Figure 6 of the SIRD paper measures buffer utilization under incast. However the simulator used for Homa did not implement Homa’s incast optimization, so the Homa incast results are not meaningful. If the Homa incast optimizations were implemented, I would expect Figures 6(g-i) to look the same as Figures 6(a-c) for Homa (i.e., no noticeable impact from incast).

Are priorities still needed?

The paper argues that SIRD can provide good performance with fewer priorities than Homa. The last paragraph of Section 6.2.4 seems to suggest that even a single priority level might be adequate for SIRD. I disagree with this conclusion: long messages may not need priorities for high performance, but short ones do. Figure 11 shows a 2-3x reduction in tail latency for short messages when a second priority level is used.

That said, it does appear that SIRD can get by with fewer priority levels than Homa (Homa sees continuing performance improvements up to about 4 priority levels). This could make a big difference in terms of ease of deployment, because priority levels appear to be a scarce resource in datacenters. It seems likely that a datacenter will have a priority level that is dedicated to high-priority traffic, and that the traffic on that level uses only a small fraction of available bandwidth (so there is no need to worry about contention within that priority level). If Homa only needed 2 priority levels, it could most likely share its higher priority level (which has low throughput) with the existing high priority level in the datacenter and send the rest of its traffic over the “normal” priority level. This would eliminate priority levels as a challenge in deploying Homa.

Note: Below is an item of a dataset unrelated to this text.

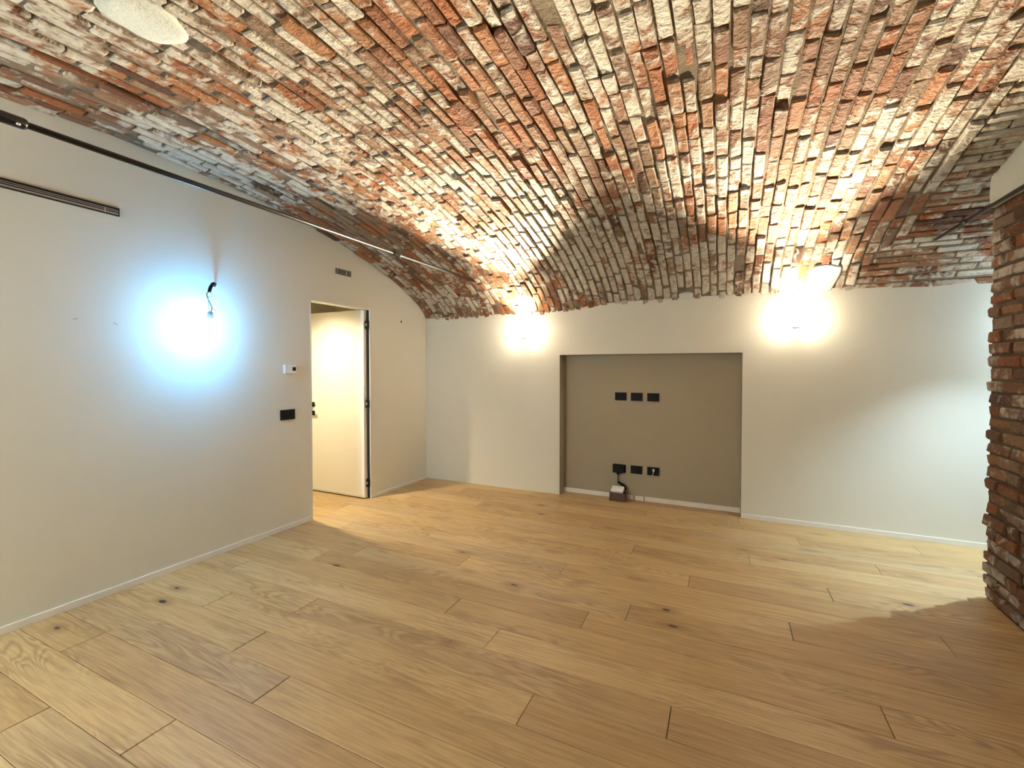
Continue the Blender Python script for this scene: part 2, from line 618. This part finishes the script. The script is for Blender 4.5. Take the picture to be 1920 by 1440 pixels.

P99 measurements for mixed distributions are misleading

Figures 10 and 11 in the paper contain an “all” column with data aggregated from the entire workload. Unfortunately, the 99th-percentile (P99) measurements in these columns are not particularly meaningful and can easily be misinterpreted. For example, the “all” column in the right graph of Figure 11 seems to suggest that priorities do not impact tail latency overall (P99 numbers are about the same with and without priorities). Yet the B column shows that more than half of the messages experience a 2x reduction in P99 with priorities, so priorities really do matter (assuming that you care about short messages).

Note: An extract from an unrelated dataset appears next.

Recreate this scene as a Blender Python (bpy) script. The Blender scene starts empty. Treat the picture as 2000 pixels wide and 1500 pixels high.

99th-percentile measurements only make sense if all of the data points come from the same distribution. If data from different distributions are aggregated, the P99 really only represents data from the worst of the constituent distributions. For example, suppose a workload consists of two message types: 90% of the messages are short ones that can be delivered in a few usec and 10% are longer ones that take 100 usec on average. The two message types have very different time distributions. Now consider the P99 latency for the combined workload. It will be determined entirely by the longer messages: even an average long message is likely to take longer than the slowest short message. The P99 for the entire workload will probably be the same as the P90 for the long messages. This is misleading because it completely ignores 90% of the traffic: if the times for short messages increased by a factor of 2x, there would likely be no change in the P99 for the combined workload.

Because of this, I recommend against reporting tail numbers such as P99 unless all of the measurements come from about the same distribution. It’s better to report separate P99’s for each of the constituent distributions. Fortunately the SIRD paper does this (e.g., the A, B, C, and D columns in Figures 10 and 11). I recommend focusing on those columns and ignoring the P99 for the “all” columns.

That said, average measurements for mixed distributions such as the “all” columns do still have some validity, since they incorporate information from all of the data points.